The elections on Monday for a new 50-seat national assembly in Kuwait are only the merest approximation to a democratic experiment in the Western sense. The powers of the new assembly will be greatly circumscribed. Only a tiny fraction of the adult population may vote. Women are not enfranchised. Only males over 21 who can trace their ancestry in the emirate to before 1920 can vote. This excludes all naturalised citizens, and the Bedoun stateless Arabs. No more than 81,400 of Kuwait's 600,000 citizens (more than half of these are under age) have registered to vote. Parties are not permitted, though many of the 278 candidates are standing in groupings.

Of course, Kuwait has had to cope with the trauma of invasion and brutal occupation by the Iraqis, followed by liberation and reconstruction.

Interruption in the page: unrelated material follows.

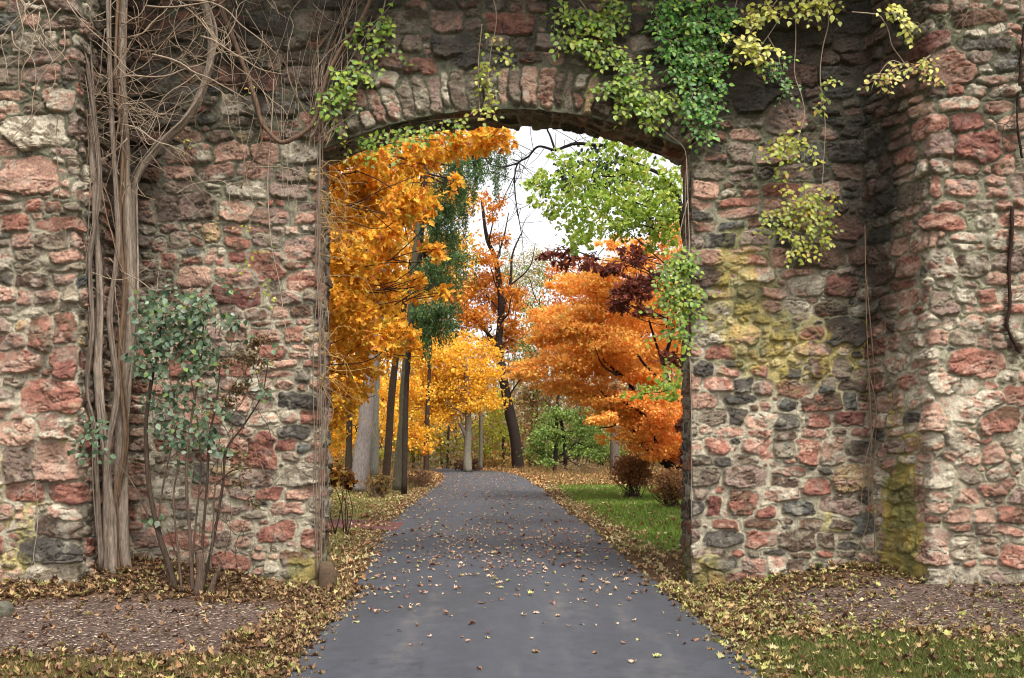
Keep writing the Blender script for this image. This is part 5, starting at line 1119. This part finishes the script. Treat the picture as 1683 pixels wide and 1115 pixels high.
# ------------------------------------------------------------------ shrub in front of the left wall
SH = thing("lilac_shrub", P(300, 990, 10.9) * [1, 1, 0] + [0, 0, .1], "leggy shrub with blue green heart shaped leaves in front of the left wall", "shrub")
BLG = [(3, (108, 128, 96)), (2.6, (90, 112, 78)), (1.2, (148, 162, 136)), (2.2, (66, 92, 62)), (.5, (122, 146, 72))]
SC = lin((118, 98, 84), AK); SC2 = lin((92, 76, 64), AK)
ms_all = [([(292, 985), (278, 930), (262, 880), (245, 800), (240, 700), (250, 620), (262, 560), (268, 500)], 10.9, .045, .012), ([(285, 985), (268, 900), (262, 860), (268, 800), (290, 700)], 10.95, .022, .008),
          ([(318, 985), (312, 880), (306, 780), (316, 680), (330, 600), (335, 520)], 10.8, .024, .008), ([(325, 990), (332, 900), (340, 800), (344, 720), (356, 660), (362, 600)], 10.85, .022, .008),
          ([(322, 990), (328, 960), (330, 930), (326, 905)], 10.75, .06, .05), ([(340, 988), (350, 960), (362, 930)], 10.8, .04, .025), ([(330, 985), (352, 880), (366, 800), (372, 740), (400, 700), (430, 650), (440, 600)], 10.9, .022, .006),
          ([(300, 985), (292, 900), (285, 820), (292, 760), (280, 700)], 10.85, .018, .006), ([(310, 985), (322, 860), (330, 760), (320, 660), (310, 600)], 10.95, .016, .006), ([(352, 800), (380, 775), (410, 770), (430, 765)], 10.9, .010, .005),
          ([(262, 880), (240, 840), (215, 790), (190, 760)], 11.0, .016, .007), ([(345, 940), (350, 880), (352, 820), (358, 760), (362, 700)], 10.8, .014, .005), ([(300, 940), (285, 900), (275, 870)], 10.85, .01, .006)]
for k, (pp, Yv, r0, r1) in enumerate(ms_all):
    m = MB(); tp = [P(a, b, Yv) for a, b in pp]
    if pp[0][1] > 980: tp[0][2] = min(tp[0][2], .02)
    tube(m, tp, r0, r1, 8, 40, SC if k % 3 else SC2, .2); m.build("stem", M_BARK, SH)
m = MB()
for q in range(70):
    px = random.choice([random.uniform(255, 380), random.uniform(360, 450)]); py = random.uniform(520, 960)
    twig(m, P(px, py, random.uniform(10.75, 11.0)), random.uniform(1.0, 2.1), random.uniform(.3, .9), .005, 0, [SC, SC2, TW2][q % 3], .2, steps=6, hi=11.3)
tag(m.build("twig", M_TWIG, SH), kind="stuff")
ml = MB(); ms = MB()
for (px, py, rx, ry, n) in [(240, 505, 26, 22, 30), (285, 500, 34, 22, 44), (320, 500, 28, 24, 34), (250, 550, 30, 28, 40), (295, 545, 38, 28, 56), (330, 540, 24, 26, 26), (225, 580, 16, 22, 14), (250, 600, 20, 20, 18), (300, 590, 34, 18, 22), (345, 585, 24, 16, 20), (240, 650, 12, 20, 8),
                            (350, 500, 14, 16, 7), (385, 525, 22, 14, 14), (330, 640, 18, 16, 9), (310, 680, 24, 18, 16), (330, 710, 30, 18, 24), (290, 725, 22, 14, 14), (355, 735, 16, 12, 9), (150, 700, 16, 20, 15), (140, 730, 14, 18, 9), (160, 740, 12, 12, 5), (255, 850, 14, 10, 5), (285, 650, 26, 22, 18), (360, 670, 22, 18, 10), (320, 610, 24, 16, 12), (270, 700, 18, 18, 8), (300, 760, 20, 12, 6),
                            (425, 640, 20, 12, 7), (440, 580, 14, 10, 4), (415, 545, 10, 10, 3), (365, 470, 14, 8, 4)]:
    for q in range(int(n * .8)):
        th = random.uniform(0, 6.28); r_ = math.sqrt(random.random()); Yv = random.uniform(10.65, 11.05)
        shoot(ml, ms, P(px + rx * r_ * math.cos(th), py + ry * r_ * math.sin(th), Yv), [RG.normal() * .5, -.3, RG.normal() * .4], random.uniform(.06, .16), .085, BLG, SC, .8, .003, .035, .6, 11.2)
tag(ms.build("twig", M_TWIG, SH), kind="stuff"); ml.build("foliage", M_WALLLEAF, SH)
ml = MB(); pts = cloud([CL(400, 590, 10.85, 40, 24, 230, .2), CL(430, 560, 10.85, 22, 18, 90, .2), CL(385, 640, 10.85, 20, 22, 130, .15), CL(400, 760, 10.85, 24, 20, 90, .15), CL(395, 800, 10.85, 14, 20, 40, .15), CL(420, 820, 10.85, 10, 12, 30, .1)], 16)
leaves(ml, pts, rdir(len(pts), -.8), rdir(len(pts)), RG.uniform(.03, .07, len(pts)), 'oak', pick([(2, (146, 112, 84)), (2, (120, 96, 66)), (1, (140, 132, 82))], len(pts)), .9)
o = ml.build("foliage", M_DRY, SH); o["label"] = "withered brown leaves on the right side of the shrub"
print("objects", len(bpy.data.objects), "faces", sum(len(o.data.polygons) for o in bpy.data.objects if o.type == 'MESH'))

Reports of human rights abuses did not come to an end with the Iraqi withdrawal. According to testimony to the US Congress by the New York-based Lawyers' Committee for Human Rights, arbitrary arrest, torture and summary executions continued throughout March and April 1991, perpetrated by Kuwaitis. Tens of thousands of former residents of Kuwait were forced to leave the country through intimidation and harassment in what the report said 'amounted to a Kuwaiti version of ethnic cleansing'. Most of the victims were from Arab countries. Because they were not part of the coalition against Iraq they were considered by Kuwaitis to have collaborated with the invader: Iraqis, Yemenis and Sudanese as well as Palestinians.

The desire for vengeance may have been understandable. But the brutality of the occupation and the subsequent purges have unleashed violent forces.

The report notes that greater respect for human rights depends on the commitment of the ruling Sabah family to the 1962 constitution. That empowered a national assembly with privileges unique in the peninsula, where the assorted sheikhdoms, emirates and sultanates all were governed exclusively by ruling dynasties. But even before the Kuwaiti invasion, the national assembly had been dissolved - in 1986, at a critical phase in the Iran-Iraq war. The government declared there was a foreign conspiracy against the country. The Emir then grew accustomed to rule by decree. Power remains concentrated in the hands of the ruling family, whose members have the main government portfolios.

These elections will not change the basic realities of political life in Kuwait. Parliament will act more as a watchdog than a legislative body. The main thrust of the opposition is to gain greater accountability of the government and those in authority for what the Democratic Forum's election manifesto calls 'failure, negligence and carelessness shown by persons in authority before and during the Iraqi invasion'.